• **AIM OF THE TASK**: Beginning at the first line of the data, print each line exactly, stopping after the line that contains "COL = SC.collection".

• **SUPPLIED DATA**:
- - - - -

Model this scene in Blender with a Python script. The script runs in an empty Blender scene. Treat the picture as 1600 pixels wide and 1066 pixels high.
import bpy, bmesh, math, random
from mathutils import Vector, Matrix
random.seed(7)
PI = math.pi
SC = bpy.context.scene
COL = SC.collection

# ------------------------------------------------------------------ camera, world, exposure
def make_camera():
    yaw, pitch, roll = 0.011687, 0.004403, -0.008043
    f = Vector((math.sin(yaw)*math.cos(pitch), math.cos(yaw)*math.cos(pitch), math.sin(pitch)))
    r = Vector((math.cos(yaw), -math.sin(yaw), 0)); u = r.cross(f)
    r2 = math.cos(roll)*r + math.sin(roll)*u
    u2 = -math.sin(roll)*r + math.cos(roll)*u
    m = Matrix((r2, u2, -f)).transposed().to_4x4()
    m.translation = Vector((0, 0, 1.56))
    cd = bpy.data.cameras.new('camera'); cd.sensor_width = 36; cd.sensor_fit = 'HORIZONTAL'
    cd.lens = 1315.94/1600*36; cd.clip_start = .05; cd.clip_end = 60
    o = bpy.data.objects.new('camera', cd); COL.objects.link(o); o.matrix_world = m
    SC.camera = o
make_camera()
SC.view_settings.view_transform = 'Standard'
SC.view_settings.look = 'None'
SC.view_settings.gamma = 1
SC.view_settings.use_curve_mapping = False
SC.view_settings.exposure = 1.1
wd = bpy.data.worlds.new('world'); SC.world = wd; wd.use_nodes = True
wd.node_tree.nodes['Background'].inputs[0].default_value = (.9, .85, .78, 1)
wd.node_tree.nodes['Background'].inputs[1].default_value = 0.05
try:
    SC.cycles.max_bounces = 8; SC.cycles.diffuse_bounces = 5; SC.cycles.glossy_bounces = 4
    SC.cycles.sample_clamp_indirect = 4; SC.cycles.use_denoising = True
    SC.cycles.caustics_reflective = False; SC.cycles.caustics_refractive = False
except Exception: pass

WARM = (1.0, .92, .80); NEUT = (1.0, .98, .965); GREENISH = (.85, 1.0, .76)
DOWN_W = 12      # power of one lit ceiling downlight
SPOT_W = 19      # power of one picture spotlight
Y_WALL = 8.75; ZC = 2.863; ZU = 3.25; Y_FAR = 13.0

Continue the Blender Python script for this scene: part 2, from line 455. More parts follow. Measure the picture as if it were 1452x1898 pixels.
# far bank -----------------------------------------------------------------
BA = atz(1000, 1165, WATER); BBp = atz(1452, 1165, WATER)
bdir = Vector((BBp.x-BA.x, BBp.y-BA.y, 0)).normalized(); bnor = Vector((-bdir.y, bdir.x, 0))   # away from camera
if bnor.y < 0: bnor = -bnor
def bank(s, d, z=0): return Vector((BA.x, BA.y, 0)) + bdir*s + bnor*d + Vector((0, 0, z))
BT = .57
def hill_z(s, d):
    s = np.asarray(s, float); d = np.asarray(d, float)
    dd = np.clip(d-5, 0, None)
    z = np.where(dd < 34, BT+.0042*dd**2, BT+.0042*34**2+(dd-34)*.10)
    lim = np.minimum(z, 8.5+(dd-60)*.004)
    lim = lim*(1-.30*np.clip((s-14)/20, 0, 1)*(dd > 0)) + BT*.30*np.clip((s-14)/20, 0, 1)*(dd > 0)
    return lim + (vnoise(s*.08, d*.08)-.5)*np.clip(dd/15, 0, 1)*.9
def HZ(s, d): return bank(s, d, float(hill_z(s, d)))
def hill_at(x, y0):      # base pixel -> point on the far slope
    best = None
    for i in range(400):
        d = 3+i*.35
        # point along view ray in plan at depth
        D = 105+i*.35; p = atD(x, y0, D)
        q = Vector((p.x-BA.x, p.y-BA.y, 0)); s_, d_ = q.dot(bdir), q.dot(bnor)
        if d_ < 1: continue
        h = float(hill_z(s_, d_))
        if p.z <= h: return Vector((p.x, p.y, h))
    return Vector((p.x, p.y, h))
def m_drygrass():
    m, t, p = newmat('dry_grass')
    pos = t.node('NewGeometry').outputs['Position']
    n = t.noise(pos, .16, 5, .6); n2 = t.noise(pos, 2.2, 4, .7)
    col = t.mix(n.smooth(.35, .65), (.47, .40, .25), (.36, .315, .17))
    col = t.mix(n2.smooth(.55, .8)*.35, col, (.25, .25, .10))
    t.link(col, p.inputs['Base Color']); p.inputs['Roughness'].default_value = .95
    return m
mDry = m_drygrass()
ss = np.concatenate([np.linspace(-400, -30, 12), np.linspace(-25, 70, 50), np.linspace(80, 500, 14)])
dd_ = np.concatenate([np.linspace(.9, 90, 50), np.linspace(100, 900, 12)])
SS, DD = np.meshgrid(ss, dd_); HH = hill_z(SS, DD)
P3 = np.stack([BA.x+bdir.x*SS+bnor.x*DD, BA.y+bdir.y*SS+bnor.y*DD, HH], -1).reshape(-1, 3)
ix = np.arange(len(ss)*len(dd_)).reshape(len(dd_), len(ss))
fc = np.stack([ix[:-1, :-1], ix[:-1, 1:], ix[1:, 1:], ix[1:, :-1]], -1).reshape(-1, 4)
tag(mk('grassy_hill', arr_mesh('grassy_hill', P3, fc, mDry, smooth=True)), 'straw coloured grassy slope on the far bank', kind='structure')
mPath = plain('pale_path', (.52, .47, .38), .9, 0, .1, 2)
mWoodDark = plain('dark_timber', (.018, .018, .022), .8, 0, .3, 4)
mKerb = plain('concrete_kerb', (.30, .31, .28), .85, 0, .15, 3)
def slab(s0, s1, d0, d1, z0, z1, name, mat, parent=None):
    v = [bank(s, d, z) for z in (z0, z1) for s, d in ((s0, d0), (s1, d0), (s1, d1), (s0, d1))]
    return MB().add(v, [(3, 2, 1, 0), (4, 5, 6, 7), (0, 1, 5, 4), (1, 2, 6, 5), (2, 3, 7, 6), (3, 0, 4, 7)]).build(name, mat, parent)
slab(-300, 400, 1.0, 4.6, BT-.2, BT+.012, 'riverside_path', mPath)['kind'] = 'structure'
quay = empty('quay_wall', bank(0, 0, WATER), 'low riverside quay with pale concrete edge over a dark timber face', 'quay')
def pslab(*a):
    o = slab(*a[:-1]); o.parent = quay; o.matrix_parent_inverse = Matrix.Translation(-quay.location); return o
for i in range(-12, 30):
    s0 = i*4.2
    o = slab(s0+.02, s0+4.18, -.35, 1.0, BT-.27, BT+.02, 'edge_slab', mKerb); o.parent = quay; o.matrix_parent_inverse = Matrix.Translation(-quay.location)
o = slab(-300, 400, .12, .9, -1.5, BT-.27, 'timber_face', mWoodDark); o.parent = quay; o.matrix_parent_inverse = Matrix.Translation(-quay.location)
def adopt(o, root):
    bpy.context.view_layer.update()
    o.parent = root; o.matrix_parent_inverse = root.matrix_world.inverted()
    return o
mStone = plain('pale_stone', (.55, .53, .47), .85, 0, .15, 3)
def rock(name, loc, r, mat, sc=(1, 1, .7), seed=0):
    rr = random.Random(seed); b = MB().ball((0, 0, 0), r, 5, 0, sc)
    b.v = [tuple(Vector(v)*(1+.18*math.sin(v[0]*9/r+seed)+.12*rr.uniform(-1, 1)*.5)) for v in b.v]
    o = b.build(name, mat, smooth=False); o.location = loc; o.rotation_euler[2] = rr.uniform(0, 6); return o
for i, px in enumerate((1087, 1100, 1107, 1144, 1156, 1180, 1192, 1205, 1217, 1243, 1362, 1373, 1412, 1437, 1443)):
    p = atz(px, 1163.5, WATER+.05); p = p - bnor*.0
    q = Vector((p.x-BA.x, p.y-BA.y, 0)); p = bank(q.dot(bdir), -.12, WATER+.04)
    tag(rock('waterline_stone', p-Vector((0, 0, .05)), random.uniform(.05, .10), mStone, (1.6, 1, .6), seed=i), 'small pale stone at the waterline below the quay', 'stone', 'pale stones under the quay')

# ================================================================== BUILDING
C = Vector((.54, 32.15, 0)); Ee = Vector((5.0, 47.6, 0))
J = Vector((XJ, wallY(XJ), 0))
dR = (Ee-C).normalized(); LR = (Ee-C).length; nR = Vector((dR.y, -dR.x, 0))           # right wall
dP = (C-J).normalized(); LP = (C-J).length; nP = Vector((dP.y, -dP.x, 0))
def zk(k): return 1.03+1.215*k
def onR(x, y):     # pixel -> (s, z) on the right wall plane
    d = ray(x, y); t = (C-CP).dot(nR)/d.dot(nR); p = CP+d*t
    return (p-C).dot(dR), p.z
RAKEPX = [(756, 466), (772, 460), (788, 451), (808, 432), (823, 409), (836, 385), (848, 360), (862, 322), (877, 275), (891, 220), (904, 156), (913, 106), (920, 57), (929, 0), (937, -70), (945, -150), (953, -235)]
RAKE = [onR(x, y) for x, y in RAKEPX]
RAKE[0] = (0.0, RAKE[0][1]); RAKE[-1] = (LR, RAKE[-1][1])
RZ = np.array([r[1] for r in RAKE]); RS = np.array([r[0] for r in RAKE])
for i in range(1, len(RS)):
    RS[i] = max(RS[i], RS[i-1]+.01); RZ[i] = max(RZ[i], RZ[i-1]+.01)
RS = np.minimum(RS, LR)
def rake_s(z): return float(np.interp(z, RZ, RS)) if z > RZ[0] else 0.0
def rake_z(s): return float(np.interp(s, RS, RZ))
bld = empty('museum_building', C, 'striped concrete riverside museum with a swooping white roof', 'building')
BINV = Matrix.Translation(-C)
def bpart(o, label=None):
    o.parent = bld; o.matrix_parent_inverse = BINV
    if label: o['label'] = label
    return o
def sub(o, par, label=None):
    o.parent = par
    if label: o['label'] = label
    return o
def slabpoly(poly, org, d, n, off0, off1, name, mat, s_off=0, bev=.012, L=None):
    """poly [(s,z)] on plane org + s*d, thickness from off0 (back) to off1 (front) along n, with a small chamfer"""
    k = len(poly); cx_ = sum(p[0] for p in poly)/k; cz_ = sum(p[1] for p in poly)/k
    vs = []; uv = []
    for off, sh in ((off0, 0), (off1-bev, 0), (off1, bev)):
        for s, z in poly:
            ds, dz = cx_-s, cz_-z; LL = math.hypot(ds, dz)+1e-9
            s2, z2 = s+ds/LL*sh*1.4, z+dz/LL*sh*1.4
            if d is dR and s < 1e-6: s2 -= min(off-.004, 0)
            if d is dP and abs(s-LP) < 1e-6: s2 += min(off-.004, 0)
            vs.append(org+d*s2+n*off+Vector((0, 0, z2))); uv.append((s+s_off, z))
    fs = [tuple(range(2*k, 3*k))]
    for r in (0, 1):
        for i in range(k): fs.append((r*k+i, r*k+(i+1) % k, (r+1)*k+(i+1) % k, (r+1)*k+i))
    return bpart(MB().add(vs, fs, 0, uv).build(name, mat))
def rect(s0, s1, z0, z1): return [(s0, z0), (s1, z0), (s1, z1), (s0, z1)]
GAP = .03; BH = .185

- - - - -

• **RIGHT ANSWER**:
Model this scene in Blender with a Python script. The script runs in an empty Blender scene. Treat the picture as 1600 pixels wide and 1066 pixels high.
import bpy, bmesh, math, random
from mathutils import Vector, Matrix
random.seed(7)
PI = math.pi
SC = bpy.context.scene
COL = SC.collection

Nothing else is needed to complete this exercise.